On December 13, when the two appeared in court, a visibly indignant Sen is supposed to have questioned Mukhim’s qualification “to write about judges”. Subsequently, the matter was placed before another bench – consisting of Meghalaya High Court’s chief justice Mohammad Yaqoob Mir, and Sen himself. Four senior counsels of the court S Dey, N Syngkon K, Ch Gautam and CH Mawlong volunteered offered to stand in as amicus curiae in the case.

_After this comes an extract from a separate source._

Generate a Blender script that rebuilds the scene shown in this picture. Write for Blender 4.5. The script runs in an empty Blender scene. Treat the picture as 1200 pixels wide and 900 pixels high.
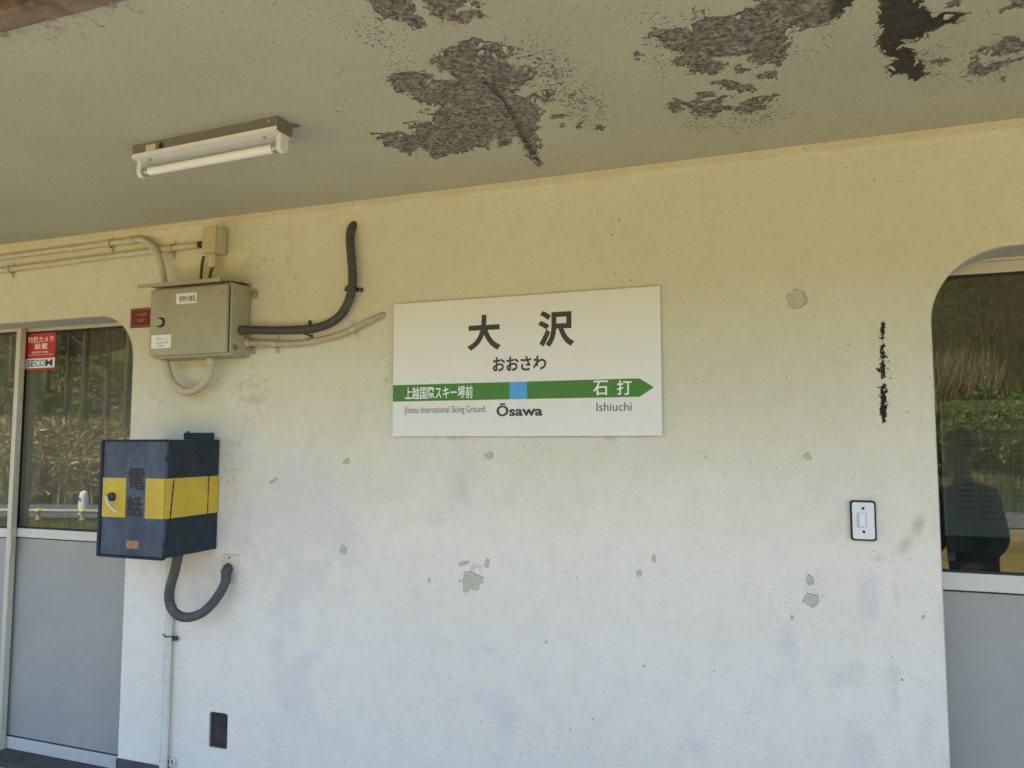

An amicus curae is usually not party to the case, but offers advice to the court concerning the lawsuit.

On February 1, Mukhim and Chaudhuri, according to court documents, tendered an “unconditional apology”, but the bench in its judgment said it was a “calculated strategy so as to avoid punishment”.

The article “When judges judge for themselves”, the court adjudicated, “is not based on facts and has been published without any research only to scandalize the order of this honourable court”.


“The caption of news report itself is malicious and contemptuous,” the judgment goes on to say.

Social media posts

In addition, the court also took offence to social media posts put up by Mukhim, which seemed to allude to court proceedings. “Patricia Mukhim took the help of social media and even gone to the extent of mocking the judicial system of this country,” the judgment said, referencing the veteran editor’s Facebook posts.

Mukhim’s social media posts, the court said, amounted to “insulting the learned members of the Bar”. The judgement declared: “We would like to ask whether the contemnor, Smti. Patricia Mukhim wants to control the judiciary as per her desire and will? If it is so, she is very much wrong.”

Both Mukhim and Chaudhuri declined to comment, but people familiar with the case told that they would challenge the judgment.